[Elecraft] [P3] How to measure bandwidth of RX signal
Jim Brown
jim at audiosystemsgroup.com
Mon Apr 28 12:27:26 EDT 2014
On 4/28/2014 8:37 AM, Vic Rosenthal K2VCO wrote:
> What should work is to use the spectrum display of the P3. If you want
> to know, for example, the bandwidth of a signal at 30 dB down, you
> just find the points where the 'skirts' of the signal are 30 dB below
> the peak. This is easy to do on the P3 which can display the signal
> strength in dBm.
Yes. And as N1AL recommends, use peak hold. I've done spectrum plots of
various signals and conditions with the P3. I usually set the SCALE for
a pretty wide range (like 72 or the full dB), and set the SPAN to about
10 kHz. I use both the Peak Hold Mode and the Average Mode. In both
modes, but especially with Peak Hold, we must take care to differentiate
sidebands from other stations. I try to set the reference level so that
the peak of the signal is at one of the level lines and the noise level
is near the bottom of the display.
With almost any rig, you'll see small signals down the sides of the
slope that are intermod products, and they are usually symmetrical on a
CW or RTTY signal. A clean SSB signal should be well confined by the
bandpass filter limits of the audio and TX filter skirts. Anything that
extends beyond that is IMD. When a rig is badly overdriven, it's common
to see splatter as horizontal streaks extending above and below the
signal frequency.
Last week, I was on 20M SSB trying to work a weak DX station, but what I
heard was massive splatter from a QSO about 5 kHz up the band. One guy
was relatively clean, but the other was not. I broke the QSO to tell him
he was clobbering a weak DX station. Turns out he was an aeronautical
mobile using whatever radio was onboard. He didn't know whether he was
transmitting AM or SSB, but thought it was AM. I assured him that it
was, indeed, USB, and that the problem was that he was likely
overdriving it badly. He went QRT to figure it out.

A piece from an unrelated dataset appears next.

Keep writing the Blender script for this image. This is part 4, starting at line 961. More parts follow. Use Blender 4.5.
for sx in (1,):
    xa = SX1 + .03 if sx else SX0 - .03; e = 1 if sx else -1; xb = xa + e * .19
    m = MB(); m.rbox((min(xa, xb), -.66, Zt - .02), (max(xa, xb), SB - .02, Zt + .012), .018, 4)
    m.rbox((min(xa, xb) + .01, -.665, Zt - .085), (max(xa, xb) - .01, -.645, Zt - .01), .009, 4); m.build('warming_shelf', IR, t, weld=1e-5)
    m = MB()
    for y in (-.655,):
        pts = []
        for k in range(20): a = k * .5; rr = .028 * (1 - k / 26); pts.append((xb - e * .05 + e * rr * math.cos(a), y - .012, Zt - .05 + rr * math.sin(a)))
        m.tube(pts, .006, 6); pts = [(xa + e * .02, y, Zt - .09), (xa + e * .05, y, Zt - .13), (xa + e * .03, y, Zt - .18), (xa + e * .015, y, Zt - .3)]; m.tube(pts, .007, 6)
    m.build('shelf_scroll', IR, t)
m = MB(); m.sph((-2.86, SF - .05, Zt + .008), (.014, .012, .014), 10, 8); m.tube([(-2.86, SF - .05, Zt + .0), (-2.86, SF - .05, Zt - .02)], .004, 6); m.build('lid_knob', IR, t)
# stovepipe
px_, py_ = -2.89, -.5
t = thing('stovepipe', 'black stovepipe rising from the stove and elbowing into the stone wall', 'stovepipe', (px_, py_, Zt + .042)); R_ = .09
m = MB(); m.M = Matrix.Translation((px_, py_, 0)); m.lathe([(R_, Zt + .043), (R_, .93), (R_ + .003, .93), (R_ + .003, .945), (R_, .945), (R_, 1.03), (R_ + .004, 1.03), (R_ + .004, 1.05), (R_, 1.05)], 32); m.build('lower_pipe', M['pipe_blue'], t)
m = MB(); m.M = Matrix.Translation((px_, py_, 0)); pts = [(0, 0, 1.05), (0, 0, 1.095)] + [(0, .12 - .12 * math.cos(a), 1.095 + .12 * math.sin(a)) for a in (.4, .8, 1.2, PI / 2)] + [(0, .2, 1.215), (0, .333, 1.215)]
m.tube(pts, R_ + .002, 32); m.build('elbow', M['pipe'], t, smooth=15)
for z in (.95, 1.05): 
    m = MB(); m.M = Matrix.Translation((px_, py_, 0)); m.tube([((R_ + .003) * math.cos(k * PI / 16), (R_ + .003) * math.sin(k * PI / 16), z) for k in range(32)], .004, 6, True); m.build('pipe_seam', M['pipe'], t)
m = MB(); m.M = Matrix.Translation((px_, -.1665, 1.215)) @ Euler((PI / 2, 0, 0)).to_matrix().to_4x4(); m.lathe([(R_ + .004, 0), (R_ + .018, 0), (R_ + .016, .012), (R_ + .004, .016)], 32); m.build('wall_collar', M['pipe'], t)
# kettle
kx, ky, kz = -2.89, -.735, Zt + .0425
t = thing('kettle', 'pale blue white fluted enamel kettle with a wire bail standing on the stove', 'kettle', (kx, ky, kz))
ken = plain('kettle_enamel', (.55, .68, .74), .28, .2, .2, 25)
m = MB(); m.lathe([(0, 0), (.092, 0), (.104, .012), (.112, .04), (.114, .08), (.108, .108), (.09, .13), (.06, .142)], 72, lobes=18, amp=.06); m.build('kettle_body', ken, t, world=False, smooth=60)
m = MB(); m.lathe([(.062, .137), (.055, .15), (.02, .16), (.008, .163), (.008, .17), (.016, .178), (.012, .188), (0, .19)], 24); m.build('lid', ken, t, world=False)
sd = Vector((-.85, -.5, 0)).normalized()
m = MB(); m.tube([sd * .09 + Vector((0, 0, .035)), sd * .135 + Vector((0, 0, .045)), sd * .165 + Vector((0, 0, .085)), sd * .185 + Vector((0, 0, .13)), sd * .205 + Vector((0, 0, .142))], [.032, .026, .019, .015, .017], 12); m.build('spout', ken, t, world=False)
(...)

As a percentage of transmitted signals, I don't find contesters any
better or worse than non-contesters -- we contesters stand out because
during a contest, there are a LOT more of us. :) I'm retired, so I have
access to the ham bands during the day (when I'm not working on
something else). It's not at all uncommon to tune around 30, 40, and 80
during a weekday and hear fewer than a half dozen signals on these bands
(if you hear any at all), and no more than a few dozen on most of the
higher bands. Compare that to a major contest, when there are several
hundred workable signals on every band from any given location for the
duration of the contest, and for stations with better antennas, perhaps
2-4X that number. The winners of contests like the ARRL SSB Sweepstakes
make more than 2,000 QSOs, and you can work a station only once.